Still I know He is God

We will not fear when earthquakes come and the mountains crumble into the sea. Let the oceans roar and foam. Let the mountains tremble as the waters surge. Psalm 46:2-3, NLT

One year. A lot can happen in one year. Schools can shut down virtually overnight. People you thought were solid, prove to be pretty fluid. Jobs can be lost, and so can people. The world can come to a stand still. Weddings, birthday celebrations, and others of sorts can be canceled. Funerals can become drive-by only. Deliveries of babies can happen without a family member in sight.
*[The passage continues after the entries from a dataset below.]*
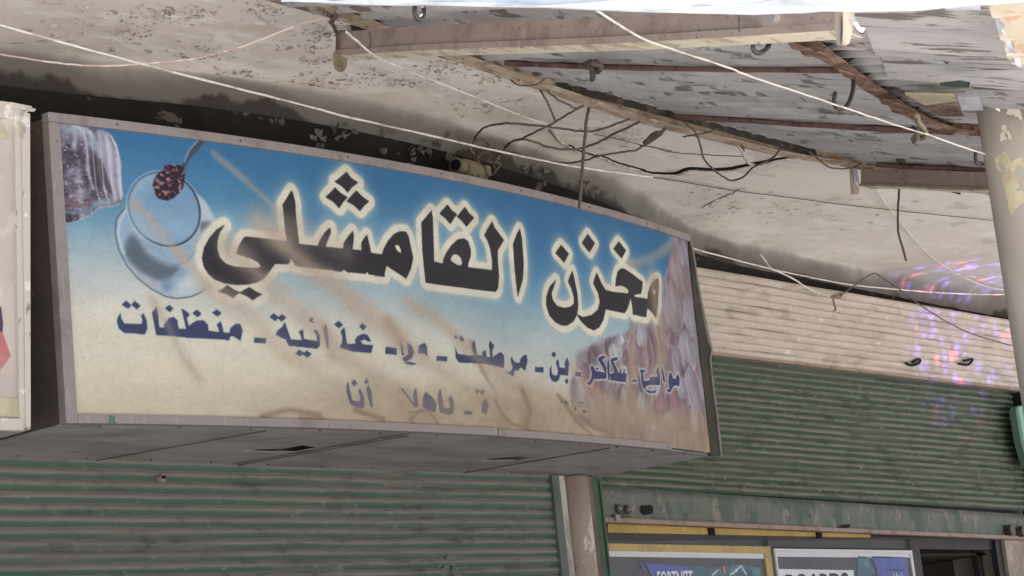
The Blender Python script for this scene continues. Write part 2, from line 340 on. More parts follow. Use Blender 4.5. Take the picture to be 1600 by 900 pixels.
flakes('paint_flakes', M['flake'], Z1+Z2, 720, lambda x, y: atZ(x, y, ZC-.001), (.009, .032), ceil, .004)
Z3 = [(250, 20, 170, 20), (120, 60, 110, 30), (760, 160, 80, 25), (1120, 320, 70, 40), (1300, 330, 120, 30), (960, 210, 60, 40)]
flakes('paint_flakes', M['flake_white'], Z3, 260, lambda x, y: atZ(x, y, ZC-.001), (.015, .06), ceil, .003)
# torn plaster edges on the ceiling
def px4(x0, y0, s, pts): return [(x0+a/s, y0+b/s) for a, b in pts]
crack = px4(1000, 130, 4.5, [(0, 610), (100, 630), (250, 632), (340, 600), (480, 605), (620, 600), (740, 577), (880, 550), (1000, 527), (1100, 524)])
MB().tube(spline([atZ(a, b, ZC-.006) for a, b in crack], 5, .001), [.002+.010*sin(pi*min(1, i/45.)) ** .7 for i in range(46)], 6).out('plaster_crack', M['black'], ceil, True)  # black tube paints the shadow gap under the sagging plaster
cp = [atZ(a, b+3, ZC-.004) for a, b in crack]
MB().tube(spline(cp, 5, .002), .009, 6).out('plaster_edge', M['flake_white'], ceil, True)
crack2 = px4(720, 60, 4.5, [(640, 640), (690, 720), (760, 760), (830, 800), (930, 830), (1000, 840), (1090, 880), (1200, 910), (1300, 940)])
MB().tube(spline([atZ(a, b, ZC-.004) for a, b in crack2], 5, .003), .008, 6).out('plaster_edge', M['flake_white'], ceil, True)
MB().tube(spline([atZ(a, b-2.5, ZC-.003) for a, b in crack2[2:]], 5, .002), .005, 6).out('plaster_crack', M['black'], ceil, True)
crack3 = px4(1000, 130, 4.5, [(440, 870), (520, 830), (600, 790), (650, 770), (700, 745)])
MB().tube(spline([atZ(a, b, ZC-.002) for a, b in crack3], 5, .003), .003, 5).out('plaster_crack', M['black'], ceil, True)
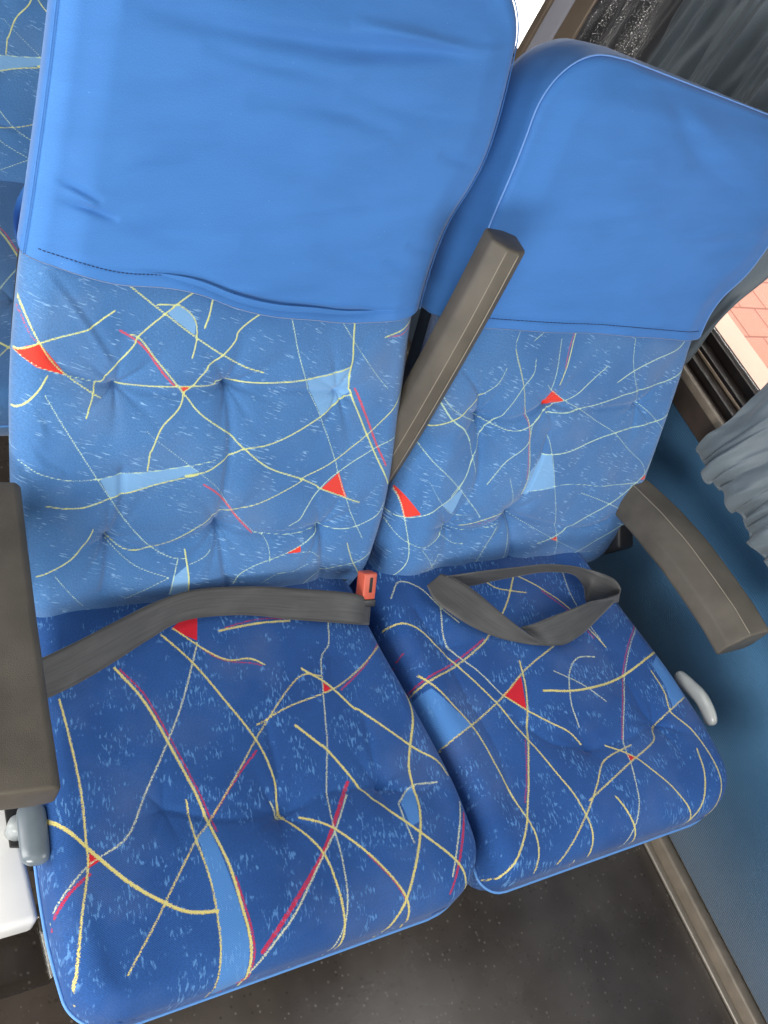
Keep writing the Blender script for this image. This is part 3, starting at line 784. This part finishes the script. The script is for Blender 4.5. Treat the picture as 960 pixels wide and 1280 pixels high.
def hL(X, W):
    u = (X - .215) / .26
    h = .009 * (1 - u * u) - .003 + .0016 * snoise(X, W, 18, 3) + .0005 * snoise(X, W, 70, 9)
    for i, c in enumerate(tuL): h = h + tuft(X, W, c, .0072, .024, 8, .055, .0030, i)
    for g in grL: h = h + groove(X, W, g, .0038, .0045) + groove(X, W, g, .0030, .018)
    for g in (cr1, cr2, cr3): h = h + groove(X, W, g, -.0012, .004) + groove(X, W, g + .005, .0014, .004)
    h = h - .006 * np.exp(-((W - .02) / .05) ** 2) + crown(X, W) - .004 * np.clip((W - wz(.45)) / .05, 0, 1)
    return h
tuR = tl(BACK, [(603, 522), (686, 506), (640, 645), (560, 660), (800, 505)])
grR = [tl(BACK, p) for p in ([(560, 440), (585, 470), (603, 500), (603, 522)], [(603, 522), (645, 525), (686, 506)], [(686, 506), (730, 510), (800, 505)],
        [(603, 522), (600, 590), (595, 610)], [(686, 540), (672, 580), (655, 620), (640, 645)], [(640, 645), (636, 700)], [(560, 660), (600, 660), (640, 645)], [(640, 645), (720, 660), (760, 650)])]
def hR(X, W):
    u = (X - .745) / .26
    h = .008 * (1 - u * u) - .003 + .0018 * snoise(X, W, 18, 13) + .0005 * snoise(X, W, 70, 19)
    for i, c in enumerate(tuR): h = h + tuft(X, W, c, .0064, .024, 7, .055, .0028, i + 3)
    for g in grR: h = h + groove(X, W, g, .0036, .0042) + groove(X, W, g, .0032, .020)
    h = h + groove(X, W, np.array([(.535, .02), (.54, .2), (.55, .34)]), -.007, .028)
    return h
sidew = np.concatenate([np.linspace(0, .62, 262), np.linspace(.62, 1, 60)[1:]])
RINGB = [(-.001, .040), (-.005, .055), (-.011, .070), (-.019, .085), (-.030, .093), (-.05, .096)]
# covers --------------------------------------------------------------
foldsL = [([(150, 0), (250, 22), (360, 44), (480, 58), (637, 62)], .0045, .010), ([(430, 28), (520, 48), (590, 60), (636, 62)], -.003, .006),
          ([(245, 58), (330, 80), (430, 96)], .0016, .007), ([(300, 118), (400, 132), (490, 160)], .0016, .008), ([(50, 216), (80, 228), (125, 247)], .0022, .0032),
          ([(66, 246), (105, 255), (145, 272)], .0022, .0032), ([(60, 232), (90, 241), (120, 250)], -.0015, .003), ([(110, 256), (200, 285), (290, 300)], .0014, .009), ([(250, 170), (370, 205), (470, 250)], .0012, .012),
          ([(500, 300), (540, 312), (555, 330)], .0016, .006), ([(470, 320), (505, 338), (545, 345)], .0015, .006), ([(380, 300), (450, 330), (530, 360)], .0013, .010),
          ([(420, 110), (520, 140), (600, 150)], .0016, .010), ([(540, 190), (585, 200), (615, 195)], .0018, .006)]
foldsL = [(BACK.hit(p), a_, s_) for p, a_, s_ in foldsL]
def hCL(X, W):
    hem = hemLf(X); dw = W - hem
    f = np.clip((W - .02) / .2, 0, 1)
    u = (X - .215) / .27
    h = .0055 + .012 * (1 - u * u) * 1.0 + .0010 * snoise(X, W, 12, 31, aniso=2.0) + .0003 * snoise(X, W * 2.2, 40, 33)
    for p, a_, s_ in foldsL: h = h + fold(X, W, p, a_ * 2.3, s_ * 1.15)
    h = h + crown(X, W)
    h = h + .013 * np.exp(-((X - .19) / .10) ** 2) * np.exp(-np.maximum(dw, 0) / .035)      # the loose belly of the hem
    h = h + .003 * np.exp(-((X - .02) / .05) ** 2) * np.exp(-np.maximum(dw, 0) / .02)
    h = h - .0018 * np.exp(-((dw - .014) / .003) ** 2) - .0055 * np.exp(-((dw - .013) / .007) ** 2) * np.clip((X - .06) / .08, 0, 1) * np.clip((.40 - X) / .05, 0, 1)
    return h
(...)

Church doors can close, and elderly neighbors can now be visited by waving to each other from a window.

The world is so different. Your world feels so uncertain. You may be so full of fear.
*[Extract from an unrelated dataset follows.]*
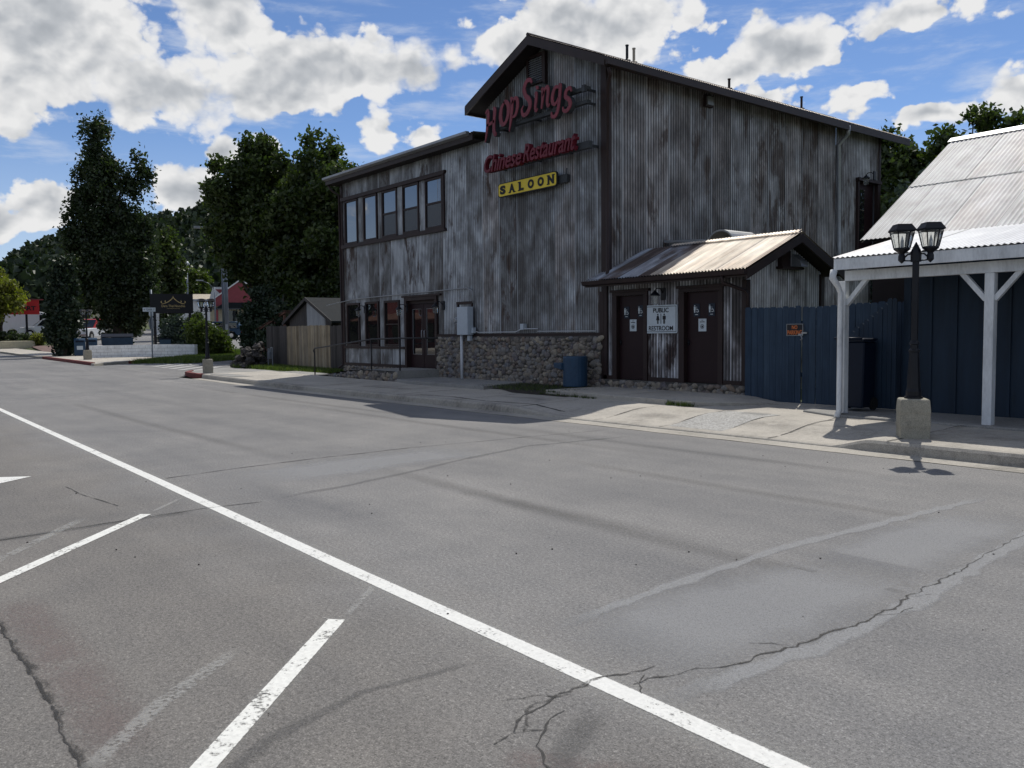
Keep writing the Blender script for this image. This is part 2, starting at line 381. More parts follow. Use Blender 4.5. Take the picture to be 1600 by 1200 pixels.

Yet, let’s not forget verse 10 of David’s Psalm, “Be still and know that I am God.”

That verse, when the Lord forced me to be still, brought me comfort. And the psalm, with all its references to raging seas and chaos, reminds me of a song by Mikeschair titled “Let the Waters Rise.” The lyrics of the chorus are as follows: There’s a raging sea/Right in front of me/Wants to pull me in/Brings me to my knees/So let the waters rise/If you want them to/I will follow you.

Follow Him. In the midst of the chaos and the uncertainty. Trust that all will be well. Hard stuff? Well, yes-because we are a people that need all the answers-right now! Me? I am a person that craves predictability, and uncertainty is NOT my jam.

Be still and know…

And still? No…we are not a people who know how to be still. But a year later, I do know this-He is most certainly God. He is a God who didn’t let the waters consume me, and though chaos raged all around me, and some days it may still, He provides the answers every single time. He provides peace.
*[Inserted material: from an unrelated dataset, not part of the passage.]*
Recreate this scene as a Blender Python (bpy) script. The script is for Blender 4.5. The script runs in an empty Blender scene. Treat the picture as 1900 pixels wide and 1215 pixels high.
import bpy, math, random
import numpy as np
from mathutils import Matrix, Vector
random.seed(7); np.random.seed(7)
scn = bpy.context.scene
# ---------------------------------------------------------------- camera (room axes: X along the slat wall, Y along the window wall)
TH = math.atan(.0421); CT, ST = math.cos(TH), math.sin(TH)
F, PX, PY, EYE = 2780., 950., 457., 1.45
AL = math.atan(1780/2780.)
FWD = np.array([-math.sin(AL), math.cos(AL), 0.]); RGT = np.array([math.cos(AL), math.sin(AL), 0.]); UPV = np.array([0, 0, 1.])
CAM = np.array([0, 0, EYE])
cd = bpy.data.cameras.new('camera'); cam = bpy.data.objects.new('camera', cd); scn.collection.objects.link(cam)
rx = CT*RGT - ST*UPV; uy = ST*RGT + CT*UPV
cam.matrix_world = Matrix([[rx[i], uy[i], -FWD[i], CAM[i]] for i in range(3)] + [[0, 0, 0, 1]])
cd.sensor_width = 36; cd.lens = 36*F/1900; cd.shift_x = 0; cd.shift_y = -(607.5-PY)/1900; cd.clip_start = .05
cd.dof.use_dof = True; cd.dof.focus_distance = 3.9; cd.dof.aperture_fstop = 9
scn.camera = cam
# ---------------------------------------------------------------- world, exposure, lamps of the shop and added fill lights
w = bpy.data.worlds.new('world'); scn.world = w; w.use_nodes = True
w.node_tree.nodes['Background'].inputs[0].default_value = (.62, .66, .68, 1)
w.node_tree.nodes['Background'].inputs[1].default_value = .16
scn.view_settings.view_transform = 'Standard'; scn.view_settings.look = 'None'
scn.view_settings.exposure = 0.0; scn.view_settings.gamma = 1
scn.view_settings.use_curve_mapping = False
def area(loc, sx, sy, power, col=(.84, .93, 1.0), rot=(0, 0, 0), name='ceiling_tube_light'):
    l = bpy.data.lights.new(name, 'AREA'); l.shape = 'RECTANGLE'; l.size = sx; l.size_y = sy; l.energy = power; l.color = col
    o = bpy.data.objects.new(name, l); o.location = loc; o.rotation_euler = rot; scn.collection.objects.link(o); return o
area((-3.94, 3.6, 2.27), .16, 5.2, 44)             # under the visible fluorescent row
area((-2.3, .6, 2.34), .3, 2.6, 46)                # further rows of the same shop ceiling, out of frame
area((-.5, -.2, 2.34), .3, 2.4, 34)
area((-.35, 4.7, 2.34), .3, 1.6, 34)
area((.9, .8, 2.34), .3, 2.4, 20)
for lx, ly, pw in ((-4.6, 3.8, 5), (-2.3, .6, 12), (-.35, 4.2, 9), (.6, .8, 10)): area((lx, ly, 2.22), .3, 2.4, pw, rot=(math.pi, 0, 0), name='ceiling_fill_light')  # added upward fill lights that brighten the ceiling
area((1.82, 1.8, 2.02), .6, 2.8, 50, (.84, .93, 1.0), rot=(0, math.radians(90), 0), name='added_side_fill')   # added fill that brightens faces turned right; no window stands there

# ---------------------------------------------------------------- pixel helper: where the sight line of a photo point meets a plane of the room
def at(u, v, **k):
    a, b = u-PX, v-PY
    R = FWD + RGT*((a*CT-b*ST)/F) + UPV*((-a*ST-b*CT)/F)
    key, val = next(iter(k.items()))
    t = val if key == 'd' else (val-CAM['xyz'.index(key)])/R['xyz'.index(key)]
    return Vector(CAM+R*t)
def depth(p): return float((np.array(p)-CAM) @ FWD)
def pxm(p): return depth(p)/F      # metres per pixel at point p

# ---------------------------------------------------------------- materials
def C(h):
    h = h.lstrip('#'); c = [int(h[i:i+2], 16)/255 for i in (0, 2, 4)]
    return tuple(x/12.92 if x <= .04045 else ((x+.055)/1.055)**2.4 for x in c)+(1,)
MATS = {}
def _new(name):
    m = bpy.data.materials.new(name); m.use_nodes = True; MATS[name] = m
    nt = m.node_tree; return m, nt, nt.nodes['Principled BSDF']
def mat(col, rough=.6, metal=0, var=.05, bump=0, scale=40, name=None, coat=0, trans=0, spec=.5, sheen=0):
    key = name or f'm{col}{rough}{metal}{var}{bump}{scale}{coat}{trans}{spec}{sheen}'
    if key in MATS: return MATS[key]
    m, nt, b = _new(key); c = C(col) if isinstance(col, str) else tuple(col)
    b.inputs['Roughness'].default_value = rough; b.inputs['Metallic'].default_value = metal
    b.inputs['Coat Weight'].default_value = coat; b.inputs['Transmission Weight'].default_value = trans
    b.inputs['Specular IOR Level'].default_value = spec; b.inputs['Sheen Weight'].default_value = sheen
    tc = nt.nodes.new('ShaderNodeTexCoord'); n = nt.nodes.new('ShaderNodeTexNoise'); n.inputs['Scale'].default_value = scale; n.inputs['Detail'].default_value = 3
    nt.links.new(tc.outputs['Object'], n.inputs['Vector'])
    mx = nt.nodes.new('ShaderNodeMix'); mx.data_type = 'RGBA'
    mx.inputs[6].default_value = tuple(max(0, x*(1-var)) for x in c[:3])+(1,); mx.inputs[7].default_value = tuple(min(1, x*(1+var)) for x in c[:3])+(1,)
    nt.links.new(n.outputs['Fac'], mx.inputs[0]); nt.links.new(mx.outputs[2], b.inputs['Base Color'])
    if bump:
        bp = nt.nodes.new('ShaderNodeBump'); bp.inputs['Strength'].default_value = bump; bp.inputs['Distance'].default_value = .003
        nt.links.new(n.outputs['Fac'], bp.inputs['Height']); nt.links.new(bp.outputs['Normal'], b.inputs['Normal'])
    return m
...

And though it is hard to pray some days, when I fall on my knees and ask Him to guide me through the uncertainty, He most certainly will. Because “He was faithful before, and He will be faithful again.”

My year had its fair share of crumbled mountains and raging seas, losses and defeats. There were many of those. Stories for a later time. But in each one there is victory. Victory even when I wasn’t still. Victory because in each one, there was always God.